── Data block

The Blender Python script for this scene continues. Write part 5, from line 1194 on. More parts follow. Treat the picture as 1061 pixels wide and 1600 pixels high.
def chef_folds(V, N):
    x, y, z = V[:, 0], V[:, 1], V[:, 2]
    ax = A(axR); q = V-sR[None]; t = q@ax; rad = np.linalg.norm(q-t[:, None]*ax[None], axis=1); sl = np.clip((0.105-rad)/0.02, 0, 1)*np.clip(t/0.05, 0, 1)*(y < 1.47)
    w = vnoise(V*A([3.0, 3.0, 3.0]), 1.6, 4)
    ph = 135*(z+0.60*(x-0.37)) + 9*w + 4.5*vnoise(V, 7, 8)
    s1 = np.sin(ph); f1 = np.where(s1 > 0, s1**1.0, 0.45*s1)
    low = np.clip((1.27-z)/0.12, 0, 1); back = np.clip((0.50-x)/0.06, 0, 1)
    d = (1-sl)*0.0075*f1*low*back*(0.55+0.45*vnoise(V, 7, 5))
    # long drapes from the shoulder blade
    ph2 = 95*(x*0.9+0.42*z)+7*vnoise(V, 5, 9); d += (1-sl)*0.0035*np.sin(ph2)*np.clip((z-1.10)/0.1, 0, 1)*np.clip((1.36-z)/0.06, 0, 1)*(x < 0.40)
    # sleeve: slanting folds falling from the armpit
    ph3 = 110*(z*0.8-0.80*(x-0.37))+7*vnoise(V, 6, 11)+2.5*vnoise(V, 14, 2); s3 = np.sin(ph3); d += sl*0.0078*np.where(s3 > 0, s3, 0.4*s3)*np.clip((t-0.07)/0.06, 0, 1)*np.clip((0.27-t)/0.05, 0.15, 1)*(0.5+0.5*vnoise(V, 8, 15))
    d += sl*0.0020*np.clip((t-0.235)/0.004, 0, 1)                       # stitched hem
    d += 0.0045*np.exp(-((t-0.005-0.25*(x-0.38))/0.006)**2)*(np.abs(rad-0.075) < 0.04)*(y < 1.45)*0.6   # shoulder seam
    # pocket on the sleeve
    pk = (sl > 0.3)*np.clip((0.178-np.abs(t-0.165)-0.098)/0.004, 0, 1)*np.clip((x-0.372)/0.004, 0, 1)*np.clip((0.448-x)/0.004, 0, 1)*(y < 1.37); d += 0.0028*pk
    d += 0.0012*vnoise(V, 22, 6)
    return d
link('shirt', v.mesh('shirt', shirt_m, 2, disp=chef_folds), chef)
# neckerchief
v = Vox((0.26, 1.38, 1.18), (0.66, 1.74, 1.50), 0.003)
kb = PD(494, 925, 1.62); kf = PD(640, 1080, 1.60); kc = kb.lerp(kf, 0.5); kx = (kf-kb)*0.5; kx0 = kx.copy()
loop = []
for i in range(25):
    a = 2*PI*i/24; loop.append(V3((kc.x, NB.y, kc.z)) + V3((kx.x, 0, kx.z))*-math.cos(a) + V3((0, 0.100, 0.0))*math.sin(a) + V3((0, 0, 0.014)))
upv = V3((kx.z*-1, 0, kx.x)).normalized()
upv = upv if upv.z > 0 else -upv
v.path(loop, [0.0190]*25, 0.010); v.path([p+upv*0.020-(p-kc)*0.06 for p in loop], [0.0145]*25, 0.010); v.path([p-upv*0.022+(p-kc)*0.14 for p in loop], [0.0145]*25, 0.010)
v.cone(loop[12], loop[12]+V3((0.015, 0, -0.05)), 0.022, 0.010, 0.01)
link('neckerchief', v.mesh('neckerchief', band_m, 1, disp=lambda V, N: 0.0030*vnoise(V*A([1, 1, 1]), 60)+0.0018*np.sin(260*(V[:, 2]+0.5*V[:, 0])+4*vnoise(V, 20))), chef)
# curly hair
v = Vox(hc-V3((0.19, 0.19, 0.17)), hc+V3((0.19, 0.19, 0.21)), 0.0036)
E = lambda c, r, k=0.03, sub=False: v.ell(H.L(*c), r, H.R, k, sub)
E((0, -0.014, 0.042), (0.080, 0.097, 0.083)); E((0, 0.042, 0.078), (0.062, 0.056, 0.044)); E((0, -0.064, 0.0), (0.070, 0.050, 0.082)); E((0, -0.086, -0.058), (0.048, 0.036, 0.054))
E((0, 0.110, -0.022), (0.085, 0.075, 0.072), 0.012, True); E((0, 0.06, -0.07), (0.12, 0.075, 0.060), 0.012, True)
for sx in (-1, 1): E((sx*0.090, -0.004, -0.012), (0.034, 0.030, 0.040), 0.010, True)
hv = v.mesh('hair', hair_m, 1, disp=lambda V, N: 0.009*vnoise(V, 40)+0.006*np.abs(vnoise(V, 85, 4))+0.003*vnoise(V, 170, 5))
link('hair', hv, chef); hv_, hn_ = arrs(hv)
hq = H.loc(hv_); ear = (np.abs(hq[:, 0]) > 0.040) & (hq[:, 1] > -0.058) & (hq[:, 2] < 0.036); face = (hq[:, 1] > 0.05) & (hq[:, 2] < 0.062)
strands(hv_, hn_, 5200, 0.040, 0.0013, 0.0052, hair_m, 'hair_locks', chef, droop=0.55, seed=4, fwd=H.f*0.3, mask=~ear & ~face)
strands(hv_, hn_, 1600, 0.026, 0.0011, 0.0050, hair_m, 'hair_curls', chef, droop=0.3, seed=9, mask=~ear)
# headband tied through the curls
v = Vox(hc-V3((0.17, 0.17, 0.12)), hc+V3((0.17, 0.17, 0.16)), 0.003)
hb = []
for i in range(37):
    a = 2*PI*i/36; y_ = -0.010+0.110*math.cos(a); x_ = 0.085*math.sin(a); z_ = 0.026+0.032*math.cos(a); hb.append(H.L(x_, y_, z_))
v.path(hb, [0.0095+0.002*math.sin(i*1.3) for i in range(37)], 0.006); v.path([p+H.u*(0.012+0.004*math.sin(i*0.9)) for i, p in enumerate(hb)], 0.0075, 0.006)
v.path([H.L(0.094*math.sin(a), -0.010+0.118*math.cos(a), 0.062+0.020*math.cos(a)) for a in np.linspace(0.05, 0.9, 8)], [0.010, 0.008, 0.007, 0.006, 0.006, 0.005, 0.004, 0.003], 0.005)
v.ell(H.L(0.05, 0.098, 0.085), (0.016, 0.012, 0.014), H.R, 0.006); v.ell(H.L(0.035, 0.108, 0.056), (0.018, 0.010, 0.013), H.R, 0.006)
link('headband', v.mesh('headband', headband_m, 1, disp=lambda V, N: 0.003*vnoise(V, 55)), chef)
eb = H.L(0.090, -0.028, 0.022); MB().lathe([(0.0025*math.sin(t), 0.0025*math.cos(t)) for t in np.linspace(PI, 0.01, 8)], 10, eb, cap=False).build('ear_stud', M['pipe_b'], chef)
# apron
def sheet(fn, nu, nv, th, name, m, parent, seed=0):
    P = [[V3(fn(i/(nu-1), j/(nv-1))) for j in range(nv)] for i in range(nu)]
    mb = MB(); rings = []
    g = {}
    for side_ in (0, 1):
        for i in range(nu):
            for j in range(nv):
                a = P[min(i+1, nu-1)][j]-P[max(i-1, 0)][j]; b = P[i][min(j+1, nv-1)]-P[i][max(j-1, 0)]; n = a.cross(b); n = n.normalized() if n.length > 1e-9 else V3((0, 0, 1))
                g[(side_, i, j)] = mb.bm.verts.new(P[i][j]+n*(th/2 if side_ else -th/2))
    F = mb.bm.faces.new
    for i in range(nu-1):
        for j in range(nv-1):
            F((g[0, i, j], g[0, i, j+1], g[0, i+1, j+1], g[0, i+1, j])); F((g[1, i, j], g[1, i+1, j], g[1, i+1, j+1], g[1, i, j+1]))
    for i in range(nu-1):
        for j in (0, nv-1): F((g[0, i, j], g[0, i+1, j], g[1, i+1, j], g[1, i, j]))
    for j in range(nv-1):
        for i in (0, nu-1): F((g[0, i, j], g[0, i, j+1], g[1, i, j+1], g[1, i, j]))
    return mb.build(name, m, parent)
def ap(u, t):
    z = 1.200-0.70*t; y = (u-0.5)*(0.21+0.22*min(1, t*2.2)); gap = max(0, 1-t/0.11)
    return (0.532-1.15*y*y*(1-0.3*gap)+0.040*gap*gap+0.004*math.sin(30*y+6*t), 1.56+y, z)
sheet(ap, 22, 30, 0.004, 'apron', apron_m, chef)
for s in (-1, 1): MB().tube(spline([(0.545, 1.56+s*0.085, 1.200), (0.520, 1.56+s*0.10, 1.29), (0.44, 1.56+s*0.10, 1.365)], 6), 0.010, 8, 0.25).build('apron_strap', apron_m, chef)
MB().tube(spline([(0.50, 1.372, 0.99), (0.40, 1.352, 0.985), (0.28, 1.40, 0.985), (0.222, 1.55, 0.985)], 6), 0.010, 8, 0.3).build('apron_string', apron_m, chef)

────

_Stated problem_: What is the number of lines above that hold the string "from"? Answer with that number alone.

_Answer to the exercise_: 3